Il est désormais très largement reconnu que la responsabilité sociétale des compagnies s’étend à leur chaîne d’approvisionnement. Il est aussi de plus en plus admis que si les initiatives volontaires permettent de relever le niveau d’exigence, elles sont loin d’être satisfaisantes. C’est pourquoi les associations et les organisations syndicales militent en faveur d’un cadre législatif contraignant. La Commission européenne s’est saisie du sujet en lançant, fin 2020, une consultation en vue de rédiger une directive sur la gouvernance d’entreprise responsable (et le devoir de vigilance). La publication du projet de directive, initialement prévue pour fin juin, a été repoussée une première fois au 27 octobre 2021, puis au 8 décembre. Néanmoins, elle ne figure désormais plus à l’ordre du jour de la Commission et ne s’y retrouvera probablement pas avant mars 2022.
Le 2 décembre 2021, Tom de Bruijn, ministre néerlandais du Commerce extérieur et de la Coopération pour le développement, a exprimé en ces termes sa déception devant le parlement du pays lors d’un débat sur la « conduite commerciale responsable » : « Ma nette préférence est que nous légiférions au niveau européen. Je suis donc très déçu que la Commission européenne ait à nouveau reporté sa proposition sans donner de date précise à laquelle nous pouvons attendre une proposition. Le gouvernement a toujours soutenu que si la législation européenne ne démarrait pas, nous devions avancer sur une législation nationale. Je n’ai pas encore perdu l’espoir qu’une proposition européenne voie le jour, mais nous en sommes arrivés à travailler sur la législation nationale. » Pour justifier sa position, il a invoqué trois raisons importantes : augmenter la pression sur la Commission européenne, ne pas perdre de temps et pouvoir appliquer la loi nationale sur le travail des enfants (obligation de protection).
Bien que les associations de défense des droits humains aient été très déçues par le nouveau retard pris dans la publication de la proposition européenne, elles la considèrent également comme une très bonne nouvelle.
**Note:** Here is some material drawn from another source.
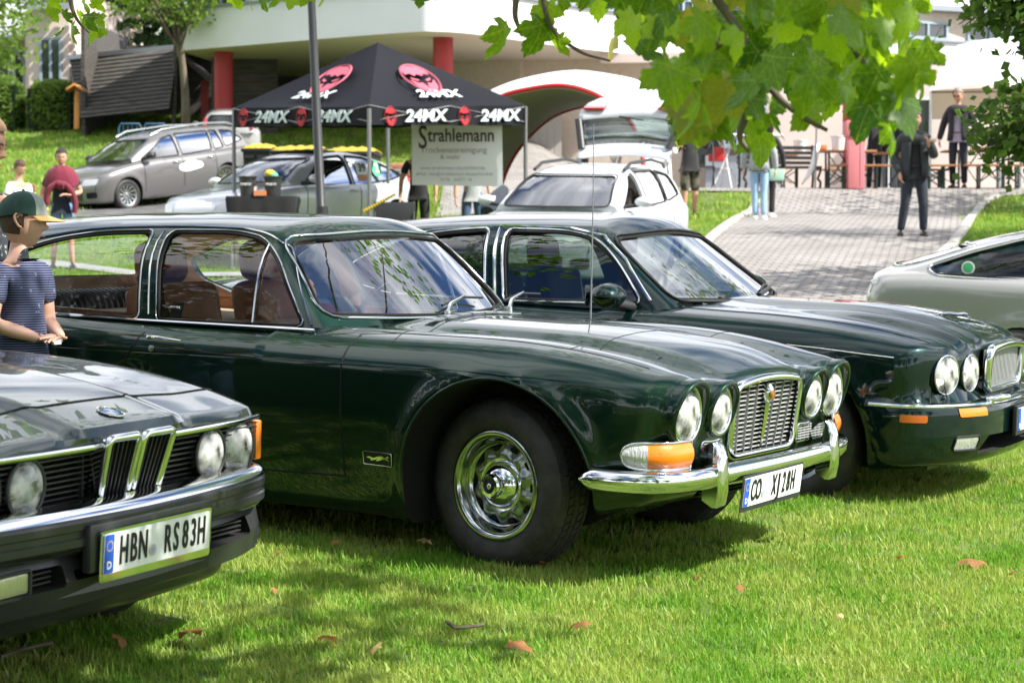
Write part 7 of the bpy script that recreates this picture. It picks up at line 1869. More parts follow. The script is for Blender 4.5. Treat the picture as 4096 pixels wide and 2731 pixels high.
# ------------------------------------------------------------------ people further away
def onpath(Dx, dep): p = at(Dx, 784, dep); return Vector((p.x, dep, gzf(p.x, dep)))
person("boy with maroon jumper tied round his shoulders over a navy t-shirt", at(143, 622, 30.2), R(8), 1.70, skinm=M["skin"], top=M["navy"], bottom=M["denim"], legs="short", hair=M["haird"], shoes=M["ink"], headrot=(R(10), 0, R(4)), child=True,
    arms={"l": ((.27, .05, 1.15), (.13, -.20, 1.10), (-.8, -.3, .1)), "r": ((-.29, .02, 1.13), (-.20, -.12, .86), (.1, -.2, -1))}, lg={"l": ((.12, -.04, .50), (.15, .02, .085)), "r": ((-.10, .03, .50), (-.14, .10, .085))})
bo = [o for o in COL.objects if o.name.startswith("person")][-1]
k = 1.70/1.75; J_ = lambda *p: Vector(p)*k
sw = bpy.data.objects.new("jumper", None); link(sw, bo)
V, F = [], []; rw_ = [(1.515, .075, .075, 0), (1.50, .10, .10, 0), (1.44, .185, .13, .01), (1.37, .220, .135, .03), (1.30, .232, .14, .05), (1.25, .226, .142, .06)]; m_ = 28
for (z, rx, ry, dz) in rw_:
    for i in range(m_): a = 2*math.pi*i/m_; f_ = max(0, -math.sin(a)); V.append(J_(rx*math.cos(a)*(1+.04*math.sin(a*6+z*20)), ry*math.sin(a)*(1+.05*math.cos(a*7)), z-dz*f_*1.2+.012*math.sin(a*9)))
for j in range(len(rw_)-1):
    for i in range(m_): F.append((j*m_+i, j*m_+(i+1) % m_, (j+1)*m_+(i+1) % m_, (j+1)*m_+i))
obj("shoulder_wrap", (V, F), M["maroon"], sw, ang=80).modifiers.new("t", "SOLIDIFY").thickness = .02
tube("sleeve", spline([J_(.04, -.16, 1.27), J_(.15, -.17, 1.16), J_(.20, -.15, 1.0), J_(.19, -.13, .84)], 4), [.042]*12+[.035], M["maroon"], sw, 10); tube("sleeve", spline([J_(-.04, -.16, 1.27), J_(-.15, -.16, 1.20), J_(-.20, -.14, 1.08), J_(-.20, -.13, .96)], 4), [.045]*12+[.035], M["maroon"], sw, 10)
tube("knot", [J_(-.05, -.18, 1.26), J_(.05, -.19, 1.24)], .055, M["maroon"], sw, 10)
person("boy in white t-shirt looking down, left of the boy with maroon jumper", at(45, 640, 31.4), R(52), 1.72, skinm=M["skin"], top=M["whitec"], bottom=M["greyc"], legs="short", hair=M["hairb"], headrot=(R(26), 0, 0), child=True,
    arms={"l": ((.24, -.10, 1.16), (.06, -.26, 1.28), (-.1, -.3, .9)), "r": ((-.25, -.02, 1.13), (-.15, -.18, .92), (0, -.6, -.6))}, sole=M["whitep"], shoes=M["whitep"])
person("person in black t-shirt and black trousers behind the banner's left edge", onpath(962, 33.4), R(-10), 1.82, top=M["blackc"], bottom=M["blackc"], hair=M["haird"], shoes=M["ink"], arms={"r": ((-.27, .0, 1.13), (-.27, -.06, .86), (0, -.2, -1))})
person("person in blue jeans behind the banner's right half", onpath(1085, 33.4), R(12), 1.76, top=M["greyc"], bottom=M["denimm"], hair=M["hairb"], shoes=M["ink"], lg={"l": ((.12, -.02, .50), (.20, 0, .085)), "r": ((-.11, -.02, .50), (-.14, .02, .085))})
person("man in black hooded top and camouflage shorts behind the white estate", onpath(1583, 37.5), R(20), 1.74, top=M["blackc"], sleeve="long", bottom=M["camo"], legs="short", hair=M["haird"], shoes=M["ink"], build=1.12,
    arms={"l": ((.30, -.06, 1.24), (.36, -.10, 1.48), (.2, -.1, 1)), "r": ((-.28, -.05, 1.18), (-.26, -.24, 1.26), (-.1, -.2, .8))}, headrot=(R(-8), 0, 0))
cu = at(1552, 352, 37.1); o = lathe("cup", [(0, 0), (.03, 0), (.04, .10), (.037, .10), (.028, .01)], M["whitep"], None, 20, "Z", cu); tag(o, "white paper cup held by the man in camouflage shorts", "cup")
person("woman in pale blue jeans and long light grey cardigan behind the hanging leaves", onpath(1742, 36), R(170), 1.74, top=M["greyc"], sleeve="long", bottom=M["jeansl"], hair=M["hairl"], style="long", shoes=M["whitep"], build=.92, jacket=M["greyc"], lg={"l": ((.07, -.01, .50), (.06, .02, .085)), "r": ((-.08, -.01, .50), (-.09, .06, .085))})
person("person in black trousers and white trainers behind the woman in pale jeans", onpath(1763, 37), R(160), 1.72, top=M["blackc"], sleeve="long", bottom=M["blackc"], hair=M["haird"], style="long", shoes=M["whitep"], build=.85, lg={"l": ((.06, -.01, .50), (.06, .02, .085)), "r": ((-.07, -.01, .50), (-.07, .03, .085))})
p = at(1784, 402, 36.8); o = box("handbag", (p.x, 36.8, p.z), (.26, .10, .20), M["mintbag"] if "mintbag" in M else M["mint"], None, .03); tag(o, "pale green handbag carried by the person in black trousers", "handbag")
person("man in open dark fleece jacket and jeans eating on the paved path", onpath(2098, 31.3), R(-4), 1.82, skinm=M["skin"], top=M["blackc"], bottom=M["denimd"], hair=M["hairg"], jacket=M["greyj"], shoes=M["shoed"], belt=M["ink"], build=1.08,
    arms={"l": ((.28, .0, 1.14), (.17, -.25, 1.28), (-.2, -.2, .9)), "r": ((-.30, .06, 1.16), (-.22, -.10, .90), (.15, -.2, -1))}, lg={"l": ((.12, -.03, .50), (.13, .0, .085)), "r": ((-.13, -.02, .50), (-.19, .03, .085))}, headrot=(R(-6), 0, 0), sole=M["shoed"])
p = at(2143, 322, 30.95); o = box("bread_roll", (p.x, 30.95, p.z), (.10, .07, .06), M["bread"] if "bread" in M else M["cream"], None, .02); tag(o, "bread roll in the raised hand of the man on the path", "food")
person("man in dark suit jacket, violet shirt and sunglasses under the marquee", onpath(2198, 41.6), R(-22), 1.92, skinm=M["skin"], top=M["shirtp"], sleeve="long", bottom=M["navy"], hair=M["hairg"], jacket=M["suit"], shoes=M["shoed"], glasses=True, belt=M["brownbelt"], headrot=(R(14), 0, R(-6)), lean=-.04,
    arms={"l": ((.28, .03, 1.14), (.30, -.10, .90), (0, -.2, -1)), "r": ((-.28, .03, 1.14), (-.33, -.06, .88), (0, -.2, -1))})
person("person in long black clothes standing behind the pink bin", onpath(2005, 44), R(15), 1.74, top=M["blackc"], sleeve="long", bottom=M["blackc"], hair=M["haird"], style="long", shoes=M["ink"])
person("person in grey trousers standing between the beer tables", onpath(2040, 44.4), R(-30), 1.78, top=M["greyj"], sleeve="long", bottom=M["greyc"], hair=M["hairb"], shoes=M["ink"], jacket=M["greyj"])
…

En effet, le ministre néerlandais a ajouté que la loi serait élaborée sur des bases plutôt progressistes : application à partir de deux cent cinquante salariés (voire cinquante pour les secteurs à risque), prise en compte de la totalité de la chaîne d’approvisionnement, forte responsabilité administrative, mise en œuvre de la responsabilité civile… De fait, les ONG espèrent que la loi néerlandaise, si elle est publiée, produira une forte pression sur la Commission pour qu’elle présente une proposition ambitieuse.